British maestro Mike Leigh’s 23rd feature, Hard Truths, is an intense yet compassionate character study of Pansy Deacon (Marianne Jean-Baptiste), a far from likeable person at first sight. High-strung, easily affected and offended and flaring up at the slightest provocation, she makes things wretched not just for herself but also for everyone around her. Her plumber husband Curtley (David Webber) and their aimless drifter of a son Moses (Tuwaine Barrett) are at the forefront of bearing the brunt of her mercurial ways, relentlessly, almost every single day and hour of their lives. The strangers—fellow shoppers, sales counter managers, doctors and dentists—are just as susceptible to her unpredictable fits of temper.
The only one to exercise a modicum of control and bring ease and peace to Pansy is her hairdresser sister Chantelle (Michele Austin). A polar opposite, Chantelle is a sunny, positive, cheerful and immensely amiable single mother with two daughters who are just as bright as her—Kayla (ani Nelson) and Aleisha (Sophia Brown). While Pansy shuns people, Chantelle embraces them and personifies community spirit.
The film premiered at the Toronto International Film Festival. It also screened at the San Sebastian International Film Festival, London Film Festival and the New York Film Festival. Jean-Baptiste’s performance has been one of the most widely appreciated in 2024. She got the Best Actress nod for 2024 from the New York Film Critics Circle, the Los Angeles Film Critics Association (shared with Mikey Madison, Anora) as well as the National Society of Film Critics, the first woman of colour to have achieved this distinction. She also won the best lead performance award at the British Independent Film Awards and Toronto Film Critics Association.
It was quite fitting for me to have seen the film on Mother’s Day with one of the principal scenes in Hard Truths being all about Chantelle trying to take a hesitant Pansy to their mom Pearl's grave on Mother’s Day to mark her fifth death anniversary. A scene that brings to fore Pansy’s hidden grudges—of being forced into responsibilities as an elder child when her father abandoned them and being neglected at the cost of her sister. It also establishes her inability in processing loss, pain and grief. Despite the span of time, a closure still eludes her.
Hard Truths makes for an endlessly hard watch with a seemingly unfluctuating screenplay (as static as Pansy’s own life) moving from one simmering encounter of hers to another.
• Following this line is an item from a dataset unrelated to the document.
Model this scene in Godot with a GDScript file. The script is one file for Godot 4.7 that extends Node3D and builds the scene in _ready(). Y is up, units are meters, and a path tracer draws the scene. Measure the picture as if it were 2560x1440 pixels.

It doesn’t rely on action but is heavy on the dialogue. In that sense it’s an unhappy slice of a London-based extended working class black family life, a vivid portrayal of not just one feverish mind but the turmoil that her mental health issues throws her entire family into. The psychologically dense portrait of a woman in the breakdown mode is also an incisive probe into the heart and mind of those surrounding her. Dick Pope’s camera is a perfect ally of Leigh in that exercise—intense in its gaze, piercing with the close-up shots.
The film rides on Jean-Baptiste’s deeply felt and wonderfully nuanced performance. The ensemble around her is just as layered. Webber and Barrett as her husband and son are specially chilling in their seeming unresponsiveness—to her and to their own fragile selves. They just keep bearing with her to their own detriment and you wonder when either of them will erupt with all the pent up rage or reach a breaking point.
Even as the film shows the unconscious psychological cruelty and violence underlying the situation, it also tries to understand Pansy’s behavioural patterns with empathy, tenderness, love and care. Leigh doesn’t offer any easy cure for her affliction but, despite her being a bad wife, mother, sister and aunt, he isn’t willing to give up on her as a far from perfect human being. The ties that bind us more often than not transcend the barriers of pain and hurt.